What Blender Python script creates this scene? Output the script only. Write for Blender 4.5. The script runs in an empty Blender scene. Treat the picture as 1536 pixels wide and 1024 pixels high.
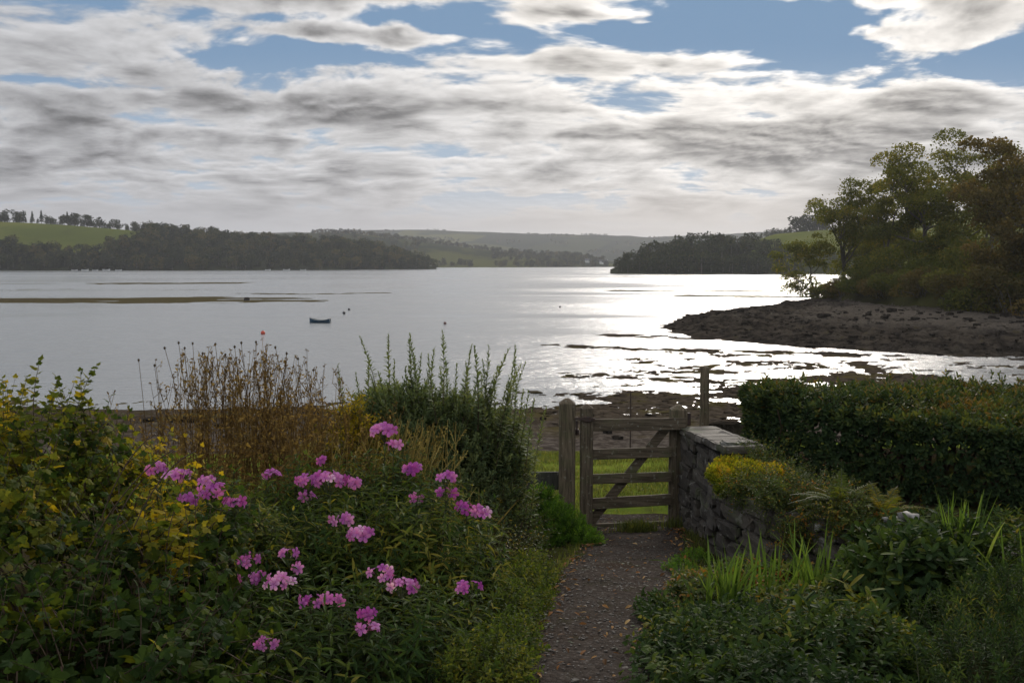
import bpy, bmesh, math, random
import numpy as np
R = math.radians
SC = bpy.context.scene
COL = SC.collection

# ------------------------------------------------------------------ camera model
EYE, F, PITCH = 7.0, 1493.0, R(4.52)
CP, SP = math.cos(PITCH), math.sin(PITCH)
def at(px, py, d):
    """world point seen at photo pixel (px, py), d metres in front of the camera"""
    u, v = (px - 768) / F, (512 - py) / F
    y = CP + v * SP
    t = d / y
    return np.array([u * t, d, EYE + (-SP + v * CP) * t])

# ------------------------------------------------------------------ numpy noise
_pr = np.random.RandomState(11)
_PERM = np.concatenate([_pr.permutation(256)] * 3)
_VAL = _pr.rand(256) * 2 - 1
def vnoise(x, y, s=0):
    xi, yi = np.floor(x).astype(int), np.floor(y).astype(int)
    fx, fy = x - xi, y - yi
    fx, fy = fx * fx * fx * (fx * (fx * 6 - 15) + 10), fy * fy * fy * (fy * (fy * 6 - 15) + 10)
    def h(a, b):
        return _VAL[_PERM[(_PERM[(a + s * 17) & 255] + b) & 255]]
    a = h(xi, yi) * (1 - fx) + h(xi + 1, yi) * fx
    b = h(xi, yi + 1) * (1 - fx) + h(xi + 1, yi + 1) * fx
    return a * (1 - fy) + b * fy
def fbm(x, y, o=4, s=0, g=.5):
    t, a, n = 0, 1, 0
    for i in range(o):
        t = t + a * vnoise(x * 2 ** i + i * 13.7, y * 2 ** i + i * 7.3, s + i); n += a; a *= g
    return t / n
def ridged(x, y, o=4, s=0):
    t, a, n = 0, 1, 0
    for i in range(o):
        t = t + a * (1 - 2 * np.abs(vnoise(x * 2 ** i + i * 3.1, y * 2 ** i + i * 9.2, s + i))); n += a; a *= .5
    return t / n
def sst(a, b, x):
    t = np.clip((x - a) / (b - a), 0, 1)
    return t * t * (3 - 2 * t)
def poly_sd(x, y, poly):
    """signed distance, positive inside"""
    P = np.array(poly, float); Q = np.roll(P, -1, 0)
    best = np.full(x.shape, 1e18); ins = np.zeros(x.shape, bool)
    for (ax, ay), (bx, by) in zip(P, Q):
        dx, dy = bx - ax, by - ay
        t = np.clip(((x - ax) * dx + (y - ay) * dy) / (dx * dx + dy * dy), 0, 1)
        best = np.minimum(best, (x - ax - t * dx) ** 2 + (y - ay - t * dy) ** 2)
        c = ((ay > y) != (by > y))
        xs = ax + (y - ay) * dx / (dy if dy else 1e-9)
        ins ^= c & (x < xs)
    d = np.sqrt(best)
    return np.where(ins, d, -d)
def line_d(x, y, pts):
    P = np.array(pts, float); best = np.full(x.shape, 1e18)
    for (ax, ay), (bx, by) in zip(P[:-1], P[1:]):
        dx, dy = bx - ax, by - ay
        t = np.clip(((x - ax) * dx + (y - ay) * dy) / (dx * dx + dy * dy), 0, 1)
        best = np.minimum(best, (x - ax - t * dx) ** 2 + (y - ay - t * dy) ** 2)
    return np.sqrt(best)

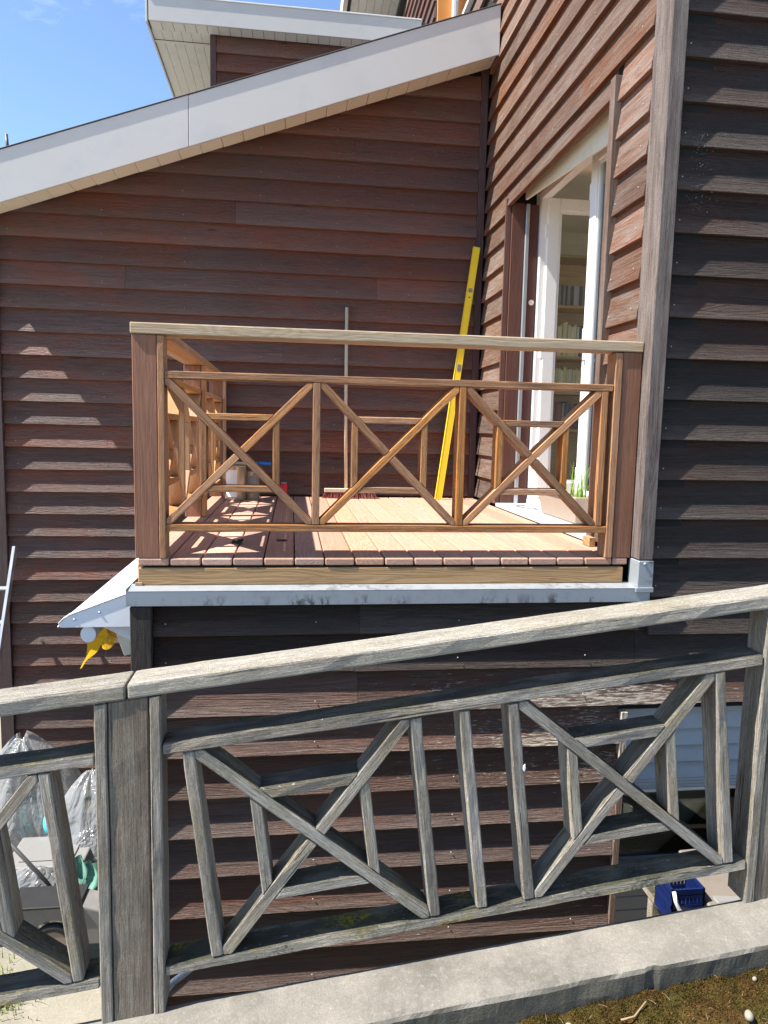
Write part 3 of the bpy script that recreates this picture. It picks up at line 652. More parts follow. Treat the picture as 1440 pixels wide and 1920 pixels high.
* * * * * * * * *
▶ _Instruction_: Write the records above out again exactly, with no pictures in your copy.

▶ _Result below_:
What Blender Python script creates this scene? Output the script only. Write for Blender 4.5. The script runs in an empty Blender scene. Treat the picture as 1536 pixels wide and 1024 pixels high.
import bpy, bmesh, math, random
import numpy as np
R = math.radians
SC = bpy.context.scene
COL = SC.collection

# ------------------------------------------------------------------ camera model
EYE, F, PITCH = 7.0, 1493.0, R(4.52)
CP, SP = math.cos(PITCH), math.sin(PITCH)
def at(px, py, d):
    """world point seen at photo pixel (px, py), d metres in front of the camera"""
    u, v = (px - 768) / F, (512 - py) / F
    y = CP + v * SP
    t = d / y
    return np.array([u * t, d, EYE + (-SP + v * CP) * t])

# ------------------------------------------------------------------ numpy noise
_pr = np.random.RandomState(11)
_PERM = np.concatenate([_pr.permutation(256)] * 3)
_VAL = _pr.rand(256) * 2 - 1
def vnoise(x, y, s=0):
    xi, yi = np.floor(x).astype(int), np.floor(y).astype(int)
    fx, fy = x - xi, y - yi
    fx, fy = fx * fx * fx * (fx * (fx * 6 - 15) + 10), fy * fy * fy * (fy * (fy * 6 - 15) + 10)
    def h(a, b):
        return _VAL[_PERM[(_PERM[(a + s * 17) & 255] + b) & 255]]
    a = h(xi, yi) * (1 - fx) + h(xi + 1, yi) * fx
    b = h(xi, yi + 1) * (1 - fx) + h(xi + 1, yi + 1) * fx
    return a * (1 - fy) + b * fy
def fbm(x, y, o=4, s=0, g=.5):
    t, a, n = 0, 1, 0
    for i in range(o):
        t = t + a * vnoise(x * 2 ** i + i * 13.7, y * 2 ** i + i * 7.3, s + i); n += a; a *= g
    return t / n
def ridged(x, y, o=4, s=0):
    t, a, n = 0, 1, 0
    for i in range(o):
        t = t + a * (1 - 2 * np.abs(vnoise(x * 2 ** i + i * 3.1, y * 2 ** i + i * 9.2, s + i))); n += a; a *= .5
    return t / n
def sst(a, b, x):
    t = np.clip((x - a) / (b - a), 0, 1)
    return t * t * (3 - 2 * t)
def poly_sd(x, y, poly):
    """signed distance, positive inside"""
    P = np.array(poly, float); Q = np.roll(P, -1, 0)
    best = np.full(x.shape, 1e18); ins = np.zeros(x.shape, bool)
    for (ax, ay), (bx, by) in zip(P, Q):
        dx, dy = bx - ax, by - ay
        t = np.clip(((x - ax) * dx + (y - ay) * dy) / (dx * dx + dy * dy), 0, 1)
        best = np.minimum(best, (x - ax - t * dx) ** 2 + (y - ay - t * dy) ** 2)
        c = ((ay > y) != (by > y))
        xs = ax + (y - ay) * dx / (dy if dy else 1e-9)
        ins ^= c & (x < xs)
    d = np.sqrt(best)
    return np.where(ins, d, -d)
def line_d(x, y, pts):
    P = np.array(pts, float); best = np.full(x.shape, 1e18)
    for (ax, ay), (bx, by) in zip(P[:-1], P[1:]):
        dx, dy = bx - ax, by - ay
        t = np.clip(((x - ax) * dx + (y - ay) * dy) / (dx * dx + dy * dy), 0, 1)
        best = np.minimum(best, (x - ax - t * dx) ** 2 + (y - ay - t * dy) ** 2)
    return np.sqrt(best)

Write part 3 of the bpy script that recreates this picture. It picks up at line 652. More parts follow. Treat the picture as 1440 pixels wide and 1920 pixels high.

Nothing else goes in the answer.